We have been getting produce in these 4'x4' boxes, loaded by pallet.  That means that to unload it, we've got to cut the side of the box off, rake out the contents, and then somehow dispose of the pallets, boxes and plastic bag that this whole thing is packed in.  The pallets are kinda handy... until you have 200 of them.  And then 300. 
So this what I tried.  Dump all of the boxes at the source, leave the pallets there -- just load the food into a dump trailer and drive off with it.  Worked really well -- reduced the roundtrip time from 4 hours to a little under 2 -- it it required no raking.   And best of all the boxes, pallets and plastic bag got left at the pickup point.  Excellent! 
This is the new trailer.  It's a little bigger than the one I rented -- 2' longer -- but it has the same rated capacity (14,000 lbs).  I haven't made sideboards for it; I'll do that tomorrow, basically because anytime you've got an operator putting stuff into a trailer they are going to smack the sides.  Wood is cheap and easier to replace than metal, so a wood siderail is a must. 
I chose to get a combo rear gate.  it's a spreader gate (opens at the bottom, for spreading material as you dump it) and as barn gate, to swing wide for complete dumps.  $200 option. 
I also chose to get a tarp for it.  On the farm acreage I never use the tarp, but if you're going to be on the highway, a tarp is a cheap way to avoid tickets for an unsecured load -- and in these times of state budget shortfalls, tickets can be plentiful. 
Here I've loaded it with 8 yards of wood chips as a test.  Probably 3 tons of material. 
Drove it to a muddy spot on my tractor road and dumped it.  Love that.  Beats bringing it over one tractor bucket at a time. 
My second load I stacked 6' high in the bed.  Worked great, dumped fine. 
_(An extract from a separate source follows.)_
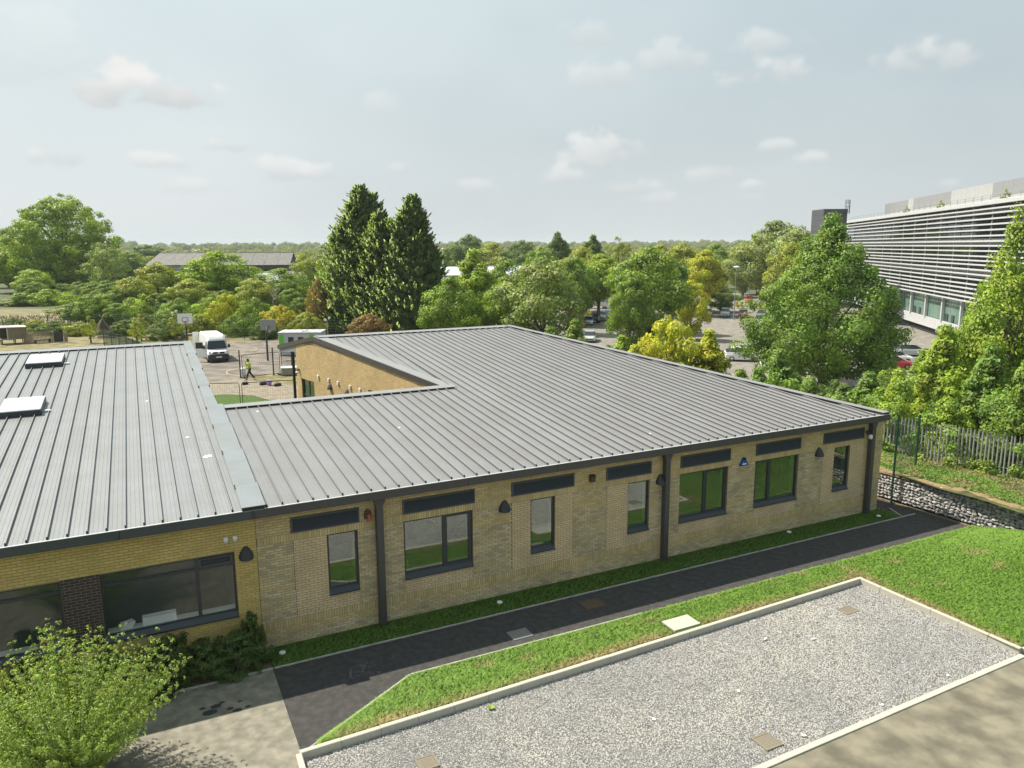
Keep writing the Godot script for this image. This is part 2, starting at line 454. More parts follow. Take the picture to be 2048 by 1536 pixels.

Dump trailers in this area run between $3k and $7k, the bigger the trailer the higher the price.  People don't sell used dump trailers very much; I looked for a while (weeks) for a used one, but found that the discount for used wasn't much, and given than I'm using this trailer to feed animals, I need it to work, so I bought new. 

Figure it'll pay for itself in 3-4 months. 


Nancy Olympia WA said...

Very nice trailer indeed. You'll use that for all kinds of things.

Eightway said...

nice Trailer. I'm thinking of something similear for our farm. where did you get it?